第62話 たいとるがうかびませんの話
やあ……どうも。
「ぺこりさん」
おお、誰かと思えば、銀座線、ではなくて、任務に失敗して尻尾を巻いて逃げてきた、かっぱくんではないかね。
「かっぱに巻くほどの尻尾はありませんよ。それより、この前、ぺこりさんは『クィーンエリザベスⅡ号』を送ってくれるって言ったじゃないですか! なのに、きたのは『第二女王丸』とかいう、はえなわ漁船じゃないですか! 一応曳航してくれましたけど、あちらさんの方が沈没しそうでした」
まあ、無事でよかったじゃないか。『第二女王丸』はイングリッシュ訳だったな。すまんすまん。最近、石川遼くんにスピードラーニングをもらってね。学習してるの。
「エリザベスが抜けていますけど!」
ああ、船長の田之倉さんの奥さん、元はキャバクラで働いていて、その時の源氏名がエリザベスでさ、田之倉さん、『第二女王丸』のこと「俺のエリザベス」っていうわけ。どぅーゆーあんだーすたんど?
「イエス」
まあ、そういうわけだから、きみは反省文を書いて、もちろん組織内ネット上にだよ。しばし、謹慎だ。組織のマネジメントは入社七年目の真黒太郎(まっくろ・たろう)に任せる。
「あんな型落ち野郎に任せていいんですか?」
真黒太郎、本名、MacBook Proは「すぐに壊れる」ので有名なApple製品で異例の長寿を誇っている。ただねえ、メール機能がないのよ。どうしても繋がんないの。
「役立たずじゃん」
バカ、そこを補うのがこれまた入社七年目の不音太郎(ふぉん・たろう)じゃ。本名はiPhone4S。
「おじいちゃんじゃん!」
うるせえ、実績を上げてから文句を言え。もう、三月も近いぞ。“王政復古の大号令”作戦を本格発動させるのじゃ!
「ははあ」
おいらは、かっぱくんたち部下との意味のない寸劇をやると、疲れがドッと出ます。今はお布団にくるまってこの駄文を書いています。軽い鬱なんでしょう。ヒトのバイオリズムは一定ではありませんから仕方がありません。

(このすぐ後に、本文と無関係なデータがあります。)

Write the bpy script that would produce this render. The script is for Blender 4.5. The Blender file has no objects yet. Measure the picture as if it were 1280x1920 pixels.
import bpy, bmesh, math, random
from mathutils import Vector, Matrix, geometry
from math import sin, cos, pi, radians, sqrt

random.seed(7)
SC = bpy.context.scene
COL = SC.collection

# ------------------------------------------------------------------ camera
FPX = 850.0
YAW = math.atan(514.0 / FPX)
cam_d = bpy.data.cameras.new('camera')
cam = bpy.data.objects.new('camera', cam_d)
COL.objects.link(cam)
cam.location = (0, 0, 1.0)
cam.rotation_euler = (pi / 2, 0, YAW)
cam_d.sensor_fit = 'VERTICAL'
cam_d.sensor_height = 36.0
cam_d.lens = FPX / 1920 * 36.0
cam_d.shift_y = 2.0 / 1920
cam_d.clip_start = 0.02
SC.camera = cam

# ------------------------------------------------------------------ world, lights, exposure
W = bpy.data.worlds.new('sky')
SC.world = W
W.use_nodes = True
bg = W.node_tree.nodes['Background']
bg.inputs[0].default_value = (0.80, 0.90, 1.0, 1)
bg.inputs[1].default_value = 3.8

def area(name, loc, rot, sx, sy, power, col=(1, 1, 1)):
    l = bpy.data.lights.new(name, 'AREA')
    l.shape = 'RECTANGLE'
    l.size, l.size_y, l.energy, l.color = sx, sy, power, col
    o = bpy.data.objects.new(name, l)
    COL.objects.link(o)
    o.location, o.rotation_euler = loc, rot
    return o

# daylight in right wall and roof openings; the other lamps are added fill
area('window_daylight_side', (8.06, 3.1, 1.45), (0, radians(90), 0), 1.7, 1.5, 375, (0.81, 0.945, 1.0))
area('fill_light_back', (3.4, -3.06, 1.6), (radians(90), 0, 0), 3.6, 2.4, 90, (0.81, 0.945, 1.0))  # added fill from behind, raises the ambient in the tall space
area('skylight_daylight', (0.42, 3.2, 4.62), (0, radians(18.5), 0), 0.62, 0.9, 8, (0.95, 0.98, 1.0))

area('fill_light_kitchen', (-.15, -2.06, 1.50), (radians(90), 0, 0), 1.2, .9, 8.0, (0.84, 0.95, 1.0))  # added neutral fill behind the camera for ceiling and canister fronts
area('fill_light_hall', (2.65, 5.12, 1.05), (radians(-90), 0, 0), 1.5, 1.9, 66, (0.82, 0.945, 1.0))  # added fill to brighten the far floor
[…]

さて、平成最後の四ヶ月のうち、半分が終わろうとしています。そのたった、二ヶ月で恐ろしい数の事件、事故、ハプニング、訃報、悲報、朗報が湯水のごとくこの世を流れていきます。どんな大事件も、いつかは忘れ去られるのです。時とはなんと無情なものでしょう。
おいらは考えます。生き物とは本来、自分という生命を維持することのためだけに生きていればよかったのであります。それが生命を維持するという行為が楽しみ、という感情になっていきます。自分の命を守るために、食料となる獲物を捕食する。それがやがて狩猟になり、ハンティングになり、どこかが崩れて、殺人になってしまいました。止むを得ず殺すものもいますが、快楽殺人者なんていうのは、原始の生命維持本能が狂ってしまったものでしょう。
いちいち、例を挙げるのはめんどくさいので、まとめて言っちゃうと、現代の世界は、原始の生命保持機能が欲望というものに変化して、どこかで、おかしくなっちゃった結果なのではないでしょうか?
悪の権化であるおいらは、表立っては“王政復古の大号令”作戦を発動していますが、その裏で“アダムとイブとノアの箱舟”計画を推し進めています。内緒ですよ。かっぱにも言っていないんだから。簡単にいうと旧約聖書のような大きな船を作って、地上のあらゆる生物を3つがいずつ、乗せます。あとはおいらと美しい女性、それはぺこりの勝手にランキング上位百人を乗せます。男はどうしようかと思いましたが、賢くて、若いイケメンを十人くらい、奴隷として乗せておきましょう。おいらには生殖能力がないですからね。
で、申し訳ないんですけど、残りの皆さん大洪水で天国に行ってください。あちらでは良い待遇にしてもらえるように、各所に頼んでおきましたので、いまより、ずっと楽しい天国生活が待ってますよ。天国良いとこ一度はおいで。飯は美味いし姐ちゃんは綺麗だ! ただ、ある一部の方には閻魔大王のお裁きを受けてもらい、その結果、地獄の方に行ってもらいます。大丈夫です。死にませんから。だってもう生きてないもん。阿呆さんと桜田さんと片山さんと金正恩さんとトランプさんとプーチンさん、俳優M、小説家Kは残念ながら地獄確定です。年期明けがいつかはわかりません。大丈夫です。住めば都。血の池地獄がいい湯加減になります。